-- START OF Source data --

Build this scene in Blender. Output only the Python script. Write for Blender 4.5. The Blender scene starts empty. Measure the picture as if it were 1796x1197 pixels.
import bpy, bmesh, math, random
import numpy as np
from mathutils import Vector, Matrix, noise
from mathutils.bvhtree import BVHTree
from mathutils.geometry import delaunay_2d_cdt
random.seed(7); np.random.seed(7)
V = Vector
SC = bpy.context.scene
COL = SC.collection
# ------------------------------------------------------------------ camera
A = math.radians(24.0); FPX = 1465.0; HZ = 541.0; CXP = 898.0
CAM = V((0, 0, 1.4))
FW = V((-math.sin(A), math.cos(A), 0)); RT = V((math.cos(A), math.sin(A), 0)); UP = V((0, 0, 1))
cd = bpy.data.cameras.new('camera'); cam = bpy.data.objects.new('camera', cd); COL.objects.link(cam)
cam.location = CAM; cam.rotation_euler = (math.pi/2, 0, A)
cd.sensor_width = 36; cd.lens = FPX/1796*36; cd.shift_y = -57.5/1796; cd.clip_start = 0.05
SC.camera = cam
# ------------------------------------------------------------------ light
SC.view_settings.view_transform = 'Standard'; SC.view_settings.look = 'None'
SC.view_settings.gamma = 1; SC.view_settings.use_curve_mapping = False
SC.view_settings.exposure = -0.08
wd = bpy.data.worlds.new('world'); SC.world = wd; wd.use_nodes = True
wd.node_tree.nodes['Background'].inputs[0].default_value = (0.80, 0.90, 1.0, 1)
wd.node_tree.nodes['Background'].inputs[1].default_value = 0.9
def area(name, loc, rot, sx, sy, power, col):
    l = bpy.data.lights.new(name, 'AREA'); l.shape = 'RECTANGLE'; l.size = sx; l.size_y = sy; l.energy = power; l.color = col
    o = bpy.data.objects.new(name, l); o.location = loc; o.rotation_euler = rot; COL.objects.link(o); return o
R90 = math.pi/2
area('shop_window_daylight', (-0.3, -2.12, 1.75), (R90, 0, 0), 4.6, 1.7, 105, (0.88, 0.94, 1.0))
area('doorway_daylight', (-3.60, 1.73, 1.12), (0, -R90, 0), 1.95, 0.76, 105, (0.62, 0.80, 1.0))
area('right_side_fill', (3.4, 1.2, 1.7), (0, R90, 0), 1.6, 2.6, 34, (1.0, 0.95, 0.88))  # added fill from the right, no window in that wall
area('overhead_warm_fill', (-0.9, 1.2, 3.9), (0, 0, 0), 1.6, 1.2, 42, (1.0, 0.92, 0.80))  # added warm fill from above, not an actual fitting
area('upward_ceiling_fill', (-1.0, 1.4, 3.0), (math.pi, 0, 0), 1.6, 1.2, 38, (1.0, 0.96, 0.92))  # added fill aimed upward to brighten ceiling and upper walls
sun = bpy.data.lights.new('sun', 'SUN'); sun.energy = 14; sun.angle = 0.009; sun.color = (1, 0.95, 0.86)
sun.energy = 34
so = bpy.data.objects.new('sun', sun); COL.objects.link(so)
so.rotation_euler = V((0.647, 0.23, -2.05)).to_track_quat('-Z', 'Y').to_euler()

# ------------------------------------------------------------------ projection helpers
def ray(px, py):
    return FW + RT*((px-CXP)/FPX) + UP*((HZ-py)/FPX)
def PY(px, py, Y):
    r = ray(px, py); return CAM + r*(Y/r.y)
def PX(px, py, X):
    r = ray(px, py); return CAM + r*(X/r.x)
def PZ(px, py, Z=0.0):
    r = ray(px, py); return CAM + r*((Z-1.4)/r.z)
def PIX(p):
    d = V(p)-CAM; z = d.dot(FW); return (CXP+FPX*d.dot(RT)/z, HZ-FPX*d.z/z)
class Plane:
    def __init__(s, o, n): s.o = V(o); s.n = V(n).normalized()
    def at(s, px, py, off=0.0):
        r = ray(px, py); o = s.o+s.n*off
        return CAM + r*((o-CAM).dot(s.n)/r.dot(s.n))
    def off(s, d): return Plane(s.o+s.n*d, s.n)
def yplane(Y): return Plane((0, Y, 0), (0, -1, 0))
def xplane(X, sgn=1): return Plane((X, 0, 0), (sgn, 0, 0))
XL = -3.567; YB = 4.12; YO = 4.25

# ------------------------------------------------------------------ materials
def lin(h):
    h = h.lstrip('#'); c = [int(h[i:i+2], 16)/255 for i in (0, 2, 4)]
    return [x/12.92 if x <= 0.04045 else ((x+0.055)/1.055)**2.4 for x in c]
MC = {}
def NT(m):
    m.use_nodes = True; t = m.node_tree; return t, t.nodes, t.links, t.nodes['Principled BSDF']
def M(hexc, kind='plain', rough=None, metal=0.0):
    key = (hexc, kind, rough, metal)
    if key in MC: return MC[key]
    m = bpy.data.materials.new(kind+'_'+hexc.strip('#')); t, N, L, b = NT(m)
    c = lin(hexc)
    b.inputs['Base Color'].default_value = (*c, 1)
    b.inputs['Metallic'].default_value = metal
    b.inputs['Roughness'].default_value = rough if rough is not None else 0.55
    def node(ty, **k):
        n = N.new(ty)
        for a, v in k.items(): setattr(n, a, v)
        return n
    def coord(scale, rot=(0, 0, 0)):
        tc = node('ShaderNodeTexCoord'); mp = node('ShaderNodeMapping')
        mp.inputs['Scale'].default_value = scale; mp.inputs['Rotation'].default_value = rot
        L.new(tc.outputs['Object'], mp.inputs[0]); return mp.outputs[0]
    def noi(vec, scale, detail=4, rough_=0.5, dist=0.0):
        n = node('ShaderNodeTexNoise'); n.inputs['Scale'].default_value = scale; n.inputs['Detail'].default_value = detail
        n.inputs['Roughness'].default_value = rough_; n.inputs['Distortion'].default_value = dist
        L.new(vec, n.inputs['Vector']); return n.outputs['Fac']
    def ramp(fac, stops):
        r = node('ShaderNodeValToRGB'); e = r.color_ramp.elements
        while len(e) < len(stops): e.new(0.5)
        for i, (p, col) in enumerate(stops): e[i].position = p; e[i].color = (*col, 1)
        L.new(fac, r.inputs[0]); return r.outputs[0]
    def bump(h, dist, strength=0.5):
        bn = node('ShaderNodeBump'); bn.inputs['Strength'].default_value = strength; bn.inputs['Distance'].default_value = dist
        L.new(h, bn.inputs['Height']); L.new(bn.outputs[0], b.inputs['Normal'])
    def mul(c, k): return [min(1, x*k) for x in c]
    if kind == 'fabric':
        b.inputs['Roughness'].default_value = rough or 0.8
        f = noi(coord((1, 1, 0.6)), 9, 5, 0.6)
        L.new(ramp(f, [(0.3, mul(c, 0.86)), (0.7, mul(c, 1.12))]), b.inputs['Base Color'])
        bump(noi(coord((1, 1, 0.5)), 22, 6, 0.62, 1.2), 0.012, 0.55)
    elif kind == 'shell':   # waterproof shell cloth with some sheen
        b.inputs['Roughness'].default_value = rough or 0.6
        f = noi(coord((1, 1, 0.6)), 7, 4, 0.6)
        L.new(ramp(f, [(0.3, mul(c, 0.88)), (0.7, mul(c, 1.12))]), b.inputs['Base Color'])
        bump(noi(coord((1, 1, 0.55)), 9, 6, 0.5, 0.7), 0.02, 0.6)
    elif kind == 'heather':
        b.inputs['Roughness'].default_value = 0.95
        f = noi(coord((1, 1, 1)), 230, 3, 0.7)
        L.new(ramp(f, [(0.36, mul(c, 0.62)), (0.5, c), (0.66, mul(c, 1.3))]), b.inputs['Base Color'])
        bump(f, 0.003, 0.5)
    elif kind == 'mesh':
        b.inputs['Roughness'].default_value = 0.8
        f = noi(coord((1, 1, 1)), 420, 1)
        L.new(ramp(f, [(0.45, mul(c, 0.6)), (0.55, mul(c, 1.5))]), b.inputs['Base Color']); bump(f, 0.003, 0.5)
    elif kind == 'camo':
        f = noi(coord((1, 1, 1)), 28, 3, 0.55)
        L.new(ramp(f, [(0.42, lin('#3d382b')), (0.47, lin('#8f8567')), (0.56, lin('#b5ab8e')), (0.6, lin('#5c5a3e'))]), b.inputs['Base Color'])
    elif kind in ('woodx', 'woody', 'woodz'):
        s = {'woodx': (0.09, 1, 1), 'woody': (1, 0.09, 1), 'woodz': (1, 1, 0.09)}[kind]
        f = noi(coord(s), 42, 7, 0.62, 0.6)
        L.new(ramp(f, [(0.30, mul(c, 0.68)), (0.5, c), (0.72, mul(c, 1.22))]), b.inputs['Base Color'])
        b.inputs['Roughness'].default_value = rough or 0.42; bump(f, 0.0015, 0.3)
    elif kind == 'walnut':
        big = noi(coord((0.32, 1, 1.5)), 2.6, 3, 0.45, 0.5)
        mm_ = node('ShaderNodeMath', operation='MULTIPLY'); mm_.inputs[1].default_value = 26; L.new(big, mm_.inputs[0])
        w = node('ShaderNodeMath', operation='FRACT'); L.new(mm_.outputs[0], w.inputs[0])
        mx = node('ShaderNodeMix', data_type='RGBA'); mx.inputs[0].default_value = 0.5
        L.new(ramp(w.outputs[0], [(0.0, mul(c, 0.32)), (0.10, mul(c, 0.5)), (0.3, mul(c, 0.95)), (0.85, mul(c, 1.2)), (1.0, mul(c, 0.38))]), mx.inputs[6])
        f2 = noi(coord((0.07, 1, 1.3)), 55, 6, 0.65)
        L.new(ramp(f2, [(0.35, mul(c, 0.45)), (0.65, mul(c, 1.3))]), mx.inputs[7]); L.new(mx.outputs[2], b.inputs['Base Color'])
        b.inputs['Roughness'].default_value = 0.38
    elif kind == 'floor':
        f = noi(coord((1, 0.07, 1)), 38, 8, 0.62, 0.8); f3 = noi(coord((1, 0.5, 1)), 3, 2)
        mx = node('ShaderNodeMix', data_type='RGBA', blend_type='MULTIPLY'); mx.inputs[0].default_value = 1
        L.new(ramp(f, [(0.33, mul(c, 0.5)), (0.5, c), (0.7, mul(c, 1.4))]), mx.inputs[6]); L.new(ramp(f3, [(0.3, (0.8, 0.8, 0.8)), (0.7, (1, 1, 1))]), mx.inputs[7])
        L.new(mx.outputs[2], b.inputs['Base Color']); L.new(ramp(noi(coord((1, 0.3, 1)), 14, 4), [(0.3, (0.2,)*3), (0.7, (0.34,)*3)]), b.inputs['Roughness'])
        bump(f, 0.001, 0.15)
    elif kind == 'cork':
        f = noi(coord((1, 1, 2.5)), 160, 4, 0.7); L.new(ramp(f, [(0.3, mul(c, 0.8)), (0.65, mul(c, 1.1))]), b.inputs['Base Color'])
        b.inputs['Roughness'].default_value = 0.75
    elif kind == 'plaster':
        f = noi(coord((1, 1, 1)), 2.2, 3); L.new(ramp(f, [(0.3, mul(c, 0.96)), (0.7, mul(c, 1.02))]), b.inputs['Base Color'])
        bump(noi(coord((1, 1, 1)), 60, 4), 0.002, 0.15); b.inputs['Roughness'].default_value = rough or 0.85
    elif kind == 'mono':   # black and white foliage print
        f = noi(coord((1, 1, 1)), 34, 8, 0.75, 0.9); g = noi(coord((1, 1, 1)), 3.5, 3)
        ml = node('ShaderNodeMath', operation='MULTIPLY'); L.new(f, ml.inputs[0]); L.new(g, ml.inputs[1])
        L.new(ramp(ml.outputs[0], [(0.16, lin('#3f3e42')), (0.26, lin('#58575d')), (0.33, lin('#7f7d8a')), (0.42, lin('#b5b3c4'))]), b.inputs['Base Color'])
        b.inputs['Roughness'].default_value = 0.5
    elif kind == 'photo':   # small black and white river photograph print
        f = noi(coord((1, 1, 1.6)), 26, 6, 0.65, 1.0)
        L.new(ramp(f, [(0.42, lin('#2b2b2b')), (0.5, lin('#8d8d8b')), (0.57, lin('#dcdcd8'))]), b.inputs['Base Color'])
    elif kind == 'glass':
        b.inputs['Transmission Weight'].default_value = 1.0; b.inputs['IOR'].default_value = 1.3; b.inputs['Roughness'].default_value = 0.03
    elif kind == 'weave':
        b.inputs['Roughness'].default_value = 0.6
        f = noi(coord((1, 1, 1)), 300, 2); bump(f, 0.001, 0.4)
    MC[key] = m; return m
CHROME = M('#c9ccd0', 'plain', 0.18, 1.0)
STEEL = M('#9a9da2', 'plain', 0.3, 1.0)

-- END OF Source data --

Task goal> Track down all lines above with the string "scene" and copy them.

Task result>
Build this scene in Blender. Output only the Python script. Write for Blender 4.5. The Blender scene starts empty. Measure the picture as if it were 1796x1197 pixels.
SC = bpy.context.scene